Given instruction:
Please output the lines shown below exactly as they appear.

(Extracted records)
— begin —

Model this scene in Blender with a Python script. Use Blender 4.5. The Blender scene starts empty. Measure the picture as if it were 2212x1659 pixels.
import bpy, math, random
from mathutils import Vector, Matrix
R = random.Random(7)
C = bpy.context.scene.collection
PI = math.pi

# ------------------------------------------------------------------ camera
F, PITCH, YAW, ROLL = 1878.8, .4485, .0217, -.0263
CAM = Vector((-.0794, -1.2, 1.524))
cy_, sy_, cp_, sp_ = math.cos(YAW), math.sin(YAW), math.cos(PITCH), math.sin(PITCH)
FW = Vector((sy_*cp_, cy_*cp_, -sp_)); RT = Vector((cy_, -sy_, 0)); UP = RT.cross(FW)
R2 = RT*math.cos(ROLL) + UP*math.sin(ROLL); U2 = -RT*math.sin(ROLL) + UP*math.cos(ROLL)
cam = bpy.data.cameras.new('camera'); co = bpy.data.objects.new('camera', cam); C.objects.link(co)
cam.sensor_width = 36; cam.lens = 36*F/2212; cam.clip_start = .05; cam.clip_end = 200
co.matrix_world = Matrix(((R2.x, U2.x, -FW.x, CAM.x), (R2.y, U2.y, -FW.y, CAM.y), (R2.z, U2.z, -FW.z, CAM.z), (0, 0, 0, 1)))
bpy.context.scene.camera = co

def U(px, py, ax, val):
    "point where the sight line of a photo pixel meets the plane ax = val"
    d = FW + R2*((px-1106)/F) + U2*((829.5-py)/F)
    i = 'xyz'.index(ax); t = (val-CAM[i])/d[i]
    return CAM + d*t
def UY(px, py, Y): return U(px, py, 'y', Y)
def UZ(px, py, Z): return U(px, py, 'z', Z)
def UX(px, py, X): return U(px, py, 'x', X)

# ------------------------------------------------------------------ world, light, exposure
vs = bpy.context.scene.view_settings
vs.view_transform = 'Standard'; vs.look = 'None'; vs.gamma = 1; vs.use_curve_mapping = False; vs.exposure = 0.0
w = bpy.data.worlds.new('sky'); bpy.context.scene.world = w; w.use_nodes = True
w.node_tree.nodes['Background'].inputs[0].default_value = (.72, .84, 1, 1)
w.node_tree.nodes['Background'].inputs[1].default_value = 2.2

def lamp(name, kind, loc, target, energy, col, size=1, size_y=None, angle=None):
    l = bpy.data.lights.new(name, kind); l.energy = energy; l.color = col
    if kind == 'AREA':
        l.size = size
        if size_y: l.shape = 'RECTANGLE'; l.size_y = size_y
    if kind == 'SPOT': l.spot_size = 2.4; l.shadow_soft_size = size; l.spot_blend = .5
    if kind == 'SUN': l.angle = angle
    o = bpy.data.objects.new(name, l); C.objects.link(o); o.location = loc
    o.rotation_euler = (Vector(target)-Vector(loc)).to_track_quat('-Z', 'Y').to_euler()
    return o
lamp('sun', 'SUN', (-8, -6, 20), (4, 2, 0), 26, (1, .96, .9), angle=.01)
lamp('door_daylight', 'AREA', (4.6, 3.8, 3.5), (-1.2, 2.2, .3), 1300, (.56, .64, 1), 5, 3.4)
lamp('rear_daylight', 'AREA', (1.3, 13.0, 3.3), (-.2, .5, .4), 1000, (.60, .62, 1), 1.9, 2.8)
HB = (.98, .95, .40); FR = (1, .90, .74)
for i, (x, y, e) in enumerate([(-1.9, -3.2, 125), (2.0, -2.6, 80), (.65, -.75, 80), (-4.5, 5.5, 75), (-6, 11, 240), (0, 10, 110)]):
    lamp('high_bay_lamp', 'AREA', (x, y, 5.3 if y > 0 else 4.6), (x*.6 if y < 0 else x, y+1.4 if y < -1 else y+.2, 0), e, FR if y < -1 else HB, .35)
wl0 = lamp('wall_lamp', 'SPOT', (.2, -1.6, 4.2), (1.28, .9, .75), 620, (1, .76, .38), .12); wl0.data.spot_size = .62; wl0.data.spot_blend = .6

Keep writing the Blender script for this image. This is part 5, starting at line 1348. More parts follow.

— end —

Response below:
Model this scene in Blender with a Python script. Use Blender 4.5. The Blender scene starts empty. Measure the picture as if it were 2212x1659 pixels.
import bpy, math, random
from mathutils import Vector, Matrix
R = random.Random(7)
C = bpy.context.scene.collection
PI = math.pi

# ------------------------------------------------------------------ camera
F, PITCH, YAW, ROLL = 1878.8, .4485, .0217, -.0263
CAM = Vector((-.0794, -1.2, 1.524))
cy_, sy_, cp_, sp_ = math.cos(YAW), math.sin(YAW), math.cos(PITCH), math.sin(PITCH)
FW = Vector((sy_*cp_, cy_*cp_, -sp_)); RT = Vector((cy_, -sy_, 0)); UP = RT.cross(FW)
R2 = RT*math.cos(ROLL) + UP*math.sin(ROLL); U2 = -RT*math.sin(ROLL) + UP*math.cos(ROLL)
cam = bpy.data.cameras.new('camera'); co = bpy.data.objects.new('camera', cam); C.objects.link(co)
cam.sensor_width = 36; cam.lens = 36*F/2212; cam.clip_start = .05; cam.clip_end = 200
co.matrix_world = Matrix(((R2.x, U2.x, -FW.x, CAM.x), (R2.y, U2.y, -FW.y, CAM.y), (R2.z, U2.z, -FW.z, CAM.z), (0, 0, 0, 1)))
bpy.context.scene.camera = co

def U(px, py, ax, val):
    "point where the sight line of a photo pixel meets the plane ax = val"
    d = FW + R2*((px-1106)/F) + U2*((829.5-py)/F)
    i = 'xyz'.index(ax); t = (val-CAM[i])/d[i]
    return CAM + d*t
def UY(px, py, Y): return U(px, py, 'y', Y)
def UZ(px, py, Z): return U(px, py, 'z', Z)
def UX(px, py, X): return U(px, py, 'x', X)

# ------------------------------------------------------------------ world, light, exposure
vs = bpy.context.scene.view_settings
vs.view_transform = 'Standard'; vs.look = 'None'; vs.gamma = 1; vs.use_curve_mapping = False; vs.exposure = 0.0
w = bpy.data.worlds.new('sky'); bpy.context.scene.world = w; w.use_nodes = True
w.node_tree.nodes['Background'].inputs[0].default_value = (.72, .84, 1, 1)
w.node_tree.nodes['Background'].inputs[1].default_value = 2.2

def lamp(name, kind, loc, target, energy, col, size=1, size_y=None, angle=None):
    l = bpy.data.lights.new(name, kind); l.energy = energy; l.color = col
    if kind == 'AREA':
        l.size = size
        if size_y: l.shape = 'RECTANGLE'; l.size_y = size_y
    if kind == 'SPOT': l.spot_size = 2.4; l.shadow_soft_size = size; l.spot_blend = .5
    if kind == 'SUN': l.angle = angle
    o = bpy.data.objects.new(name, l); C.objects.link(o); o.location = loc
    o.rotation_euler = (Vector(target)-Vector(loc)).to_track_quat('-Z', 'Y').to_euler()
    return o
lamp('sun', 'SUN', (-8, -6, 20), (4, 2, 0), 26, (1, .96, .9), angle=.01)
lamp('door_daylight', 'AREA', (4.6, 3.8, 3.5), (-1.2, 2.2, .3), 1300, (.56, .64, 1), 5, 3.4)
lamp('rear_daylight', 'AREA', (1.3, 13.0, 3.3), (-.2, .5, .4), 1000, (.60, .62, 1), 1.9, 2.8)
HB = (.98, .95, .40); FR = (1, .90, .74)
for i, (x, y, e) in enumerate([(-1.9, -3.2, 125), (2.0, -2.6, 80), (.65, -.75, 80), (-4.5, 5.5, 75), (-6, 11, 240), (0, 10, 110)]):
    lamp('high_bay_lamp', 'AREA', (x, y, 5.3 if y > 0 else 4.6), (x*.6 if y < 0 else x, y+1.4 if y < -1 else y+.2, 0), e, FR if y < -1 else HB, .35)
wl0 = lamp('wall_lamp', 'SPOT', (.2, -1.6, 4.2), (1.28, .9, .75), 620, (1, .76, .38), .12); wl0.data.spot_size = .62; wl0.data.spot_blend = .6

Keep writing the Blender script for this image. This is part 5, starting at line 1348. More parts follow.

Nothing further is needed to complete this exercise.